### [What is expected]
Do not copy the pictures; transcribe all other material exactly.

### [Information supplied]
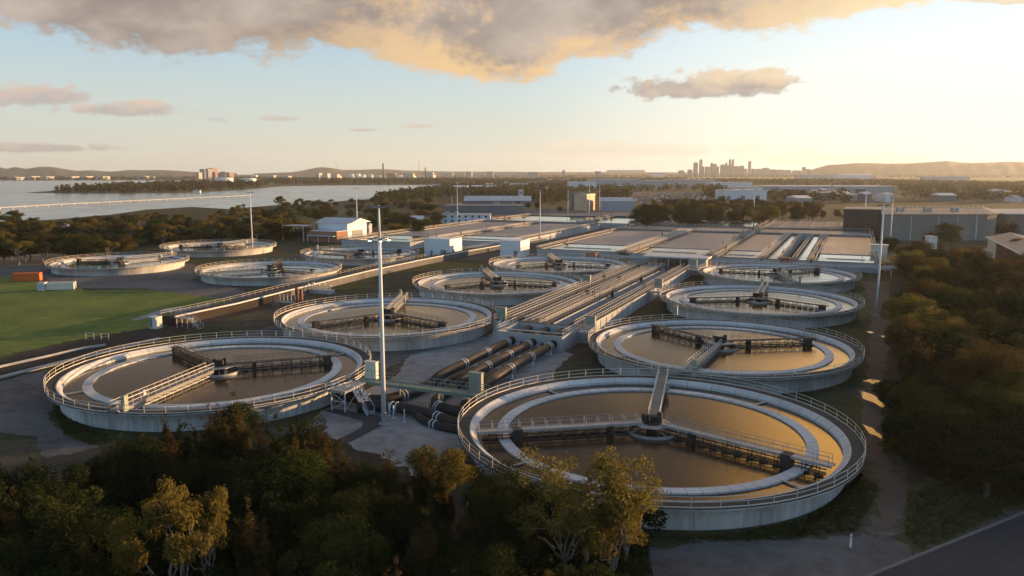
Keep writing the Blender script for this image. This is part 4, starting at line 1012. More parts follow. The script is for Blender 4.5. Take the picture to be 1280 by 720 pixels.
# red shed at the right edge
rsd = thing('red_shed', 'long dark red shed with cream gable end at the right edge', 'shed', P(277, 47.4), TH)
m = MB(); m.box(7, 26, 3.7, 14, 52, 7.4); m.build('wall', 'red_wall', rsd)
m = MB(); m.box(-.06, 62, 3.9, .1, 20, 7.6); m.box(7, 62, 3.9, 13.9, 20, 7.6); m.build('cream_wall', 'cream', rsd)
m = MB(); X0, X1, Y0, Y1 = -.7, 14.7, -.8, 72.6
m.add([(X0, Y0, 7.6), (7, Y0, 9.6), (X1, Y0, 7.6), (X0, Y1, 7.6), (7, Y1, 9.6), (X1, Y1, 7.6)], [(0, 1, 4, 3), (1, 2, 5, 4), (0, 2, 1), (3, 4, 5), (0, 3, 5, 2)]); m.build('roof', 'grey_dark_sheet', rsd)
m = MB(); m.box(-.8, 35.9, 7.6, .25, 73.4, .3); m.build('gutter', 'white_paint', rsd)
m = MB()
for k in range(26): m.box(-.05, 1 + k * 2, 3.6, .08, .12, 7.2)
m.build('cladding_rib', 'rust', rsd)
# small things near the right trees
cb = building('white_cabinet_hut', 'small pale blue-white tank hut left of the round tree before the digester', 'hut', (178.5, 330), 3.4, 3.4, 5.2, 'white_paint', 'white_paint')
building('pale_gate_hut', 'pale panelled hut at the top of the right wood', 'hut', (136, 288), 5.5, 4, 5.4, 'cream', 'roof_light', TH)
building('flat_canopy', 'flat white canopy beside the pale blue hut', 'shelter', (168, 318), 6, 4, 2.4, 'grey_dark_sheet', 'white_paint')

# skip, container, slabs near the left road
ct = thing('orange_skip', 'long bright orange skip container at the left edge of the yard road', 'container', at(35, 351), rad(14))
m = MB(); m.box(0, 0, 1.2, 7.2, 2.4, 2.2); m.box(0, 0, 2.34, 7.4, 2.6, .12)
for k in range(9): m.box(-3.4 + k * .85, -1.25, 1.2, .12, .1, 2.1)
m.build('body', 'orange_paint', ct)
ct = thing('teal_container', 'teal shipping container against the older tank wall', 'container', at(111, 343.5), rad(4))
m = MB(); m.box(0, 0, 1.3, 7.0, 2.4, 2.6)
for k in range(14): m.box(-3.3 + k * .5, -1.23, 1.3, .1, .08, 2.4)
m.build('body', 'teal_paint', ct); MB().box(3.53, 0, 1.3, .06, 2.2, 2.3).build('door', 'teal_paint', ct)
ct = thing('block_stack', 'pale stack of long slabs with a grey end box, on the lawn edge', 'slab stack', at(72, 362), rad(12))
each('slab', 'cream', ct, [(1.0, (k - 1) * .8, 1.0 + .1 * k, 7, .7, 1.8) for k in range(3)]); MB().box(-3.6, -.3, 1.1, 1.9, 2.6, 2.2).build('end_box', 'pale_concrete', ct)
ct = thing('van', 'pale parked camper van on the shore road by the bay', 'van', (-262, 455, 0), rad(5))
m = MB(); m.prism([(-3.4, -1.1), (3.4, -1.1), (3.4, 1.1), (-3.4, 1.1)], .5, 1.5); m.box(.4, 0, 2.2, 5.9, 2.1, 1.5); m.build('body', 'white_paint', ct)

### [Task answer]
Keep writing the Blender script for this image. This is part 4, starting at line 1012. More parts follow. The script is for Blender 4.5. Take the picture to be 1280 by 720 pixels.
# red shed at the right edge
rsd = thing('red_shed', 'long dark red shed with cream gable end at the right edge', 'shed', P(277, 47.4), TH)
m = MB(); m.box(7, 26, 3.7, 14, 52, 7.4); m.build('wall', 'red_wall', rsd)
m = MB(); m.box(-.06, 62, 3.9, .1, 20, 7.6); m.box(7, 62, 3.9, 13.9, 20, 7.6); m.build('cream_wall', 'cream', rsd)
m = MB(); X0, X1, Y0, Y1 = -.7, 14.7, -.8, 72.6
m.add([(X0, Y0, 7.6), (7, Y0, 9.6), (X1, Y0, 7.6), (X0, Y1, 7.6), (7, Y1, 9.6), (X1, Y1, 7.6)], [(0, 1, 4, 3), (1, 2, 5, 4), (0, 2, 1), (3, 4, 5), (0, 3, 5, 2)]); m.build('roof', 'grey_dark_sheet', rsd)
m = MB(); m.box(-.8, 35.9, 7.6, .25, 73.4, .3); m.build('gutter', 'white_paint', rsd)
m = MB()
for k in range(26): m.box(-.05, 1 + k * 2, 3.6, .08, .12, 7.2)
m.build('cladding_rib', 'rust', rsd)
# small things near the right trees
cb = building('white_cabinet_hut', 'small pale blue-white tank hut left of the round tree before the digester', 'hut', (178.5, 330), 3.4, 3.4, 5.2, 'white_paint', 'white_paint')
building('pale_gate_hut', 'pale panelled hut at the top of the right wood', 'hut', (136, 288), 5.5, 4, 5.4, 'cream', 'roof_light', TH)
building('flat_canopy', 'flat white canopy beside the pale blue hut', 'shelter', (168, 318), 6, 4, 2.4, 'grey_dark_sheet', 'white_paint')

# skip, container, slabs near the left road
ct = thing('orange_skip', 'long bright orange skip container at the left edge of the yard road', 'container', at(35, 351), rad(14))
m = MB(); m.box(0, 0, 1.2, 7.2, 2.4, 2.2); m.box(0, 0, 2.34, 7.4, 2.6, .12)
for k in range(9): m.box(-3.4 + k * .85, -1.25, 1.2, .12, .1, 2.1)
m.build('body', 'orange_paint', ct)
ct = thing('teal_container', 'teal shipping container against the older tank wall', 'container', at(111, 343.5), rad(4))
m = MB(); m.box(0, 0, 1.3, 7.0, 2.4, 2.6)
for k in range(14): m.box(-3.3 + k * .5, -1.23, 1.3, .1, .08, 2.4)
m.build('body', 'teal_paint', ct); MB().box(3.53, 0, 1.3, .06, 2.2, 2.3).build('door', 'teal_paint', ct)
ct = thing('block_stack', 'pale stack of long slabs with a grey end box, on the lawn edge', 'slab stack', at(72, 362), rad(12))
each('slab', 'cream', ct, [(1.0, (k - 1) * .8, 1.0 + .1 * k, 7, .7, 1.8) for k in range(3)]); MB().box(-3.6, -.3, 1.1, 1.9, 2.6, 2.2).build('end_box', 'pale_concrete', ct)
ct = thing('van', 'pale parked camper van on the shore road by the bay', 'van', (-262, 455, 0), rad(5))
m = MB(); m.prism([(-3.4, -1.1), (3.4, -1.1), (3.4, 1.1), (-3.4, 1.1)], .5, 1.5); m.box(.4, 0, 2.2, 5.9, 2.1, 1.5); m.build('body', 'white_paint', ct)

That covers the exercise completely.